A perversidade dessa diferenciação curricular está em favorecer a escolarização superior da parcela socioeconômica melhor aquinhoada da população, reservando a precária formação profissional para os menos afortunados. A reforma autoritária do ensino médio imposta pelo atual governo exacerbou essa distinção ao propor um itinerário exclusivamente profissional de formação após uma base comum extremamente precária no que se refere às ciências. Suprimiu-se simplesmente a dicotomia curricular, destinando um tipo de formação para alguns e outra para a maioria. Essa diferenciação, juntamente com a desvalorização do conhecimento do jovem em prol de uma ciência pretensamente neutra, apolítica e superior tem produzido uma representação perversa da escolarização no Brasil. Tanto aqueles bem-sucedidos na escola, galgando sem interrupção os degraus que levam à formação superior, como os que são obrigados a abandoná-la nos níveis inferiores, são levados a acreditar que a escolarização necessariamente melhora as pessoas. A quantidade de anos de escolarização progressiva é critério decisivo para se julgar a inteligência, a competência, o caráter, a bondade, a consciência, enfim, a humanidade de uma pessoa.

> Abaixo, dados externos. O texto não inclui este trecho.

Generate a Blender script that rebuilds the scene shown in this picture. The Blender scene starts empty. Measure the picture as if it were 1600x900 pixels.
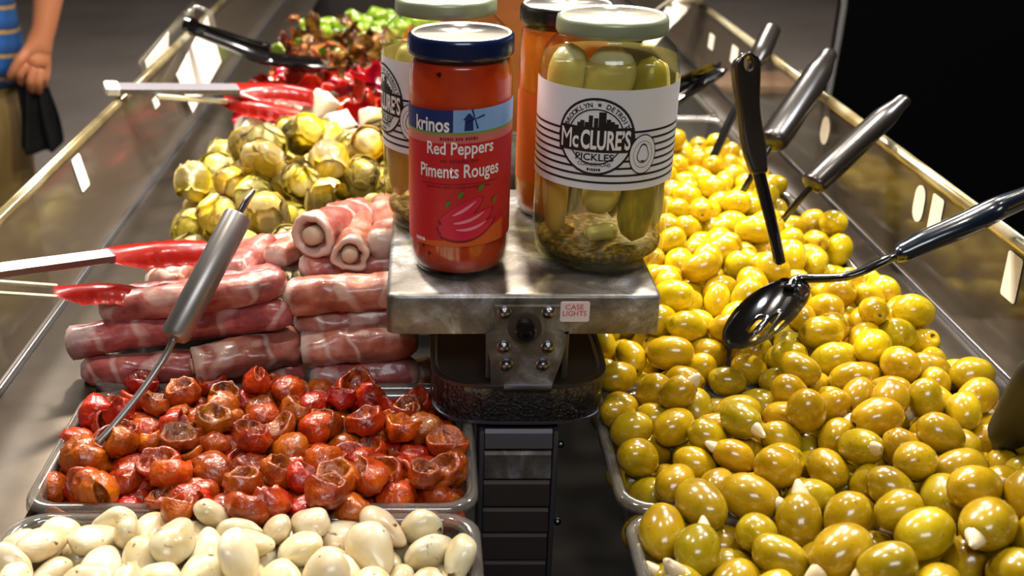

A premissa ideologicamente oculta que sustenta esse modo de ver as coisas é a de que na escola se daria a formação integral do ser humano, meta almejada por muitos educadores, mas longe da nossa realidade educacional. Por esse raciocínio é que se julga que um operário não tem capacidade de ser dirigente político ou que os analfabetos são mais propensos ao crime, resquício da prescrição iluminista de que “abrir uma escola, significa fechar uma cadeia”.Entretanto, como nossa formação se dá continuamente também em nossa casa, em nossa comunidade, no mundo do trabalho, em toda nossa vida social e não exclusivamente na escola, essa representação é constantemente negada, alimentando a luta para que a escola possa cumprir melhor o seu papel formativo e contribuir cabalmente, como escreveu Cesar Callegari, para “desenvolver valores como liberdade, solidariedade, respeito à diversidade, trabalho colaborativo, o apreço à democracia, à justiça e à paz”. O próximo dia 7 de outubro é um bom momento para nos manifestarmos com um sonoro NÃO a essa representação.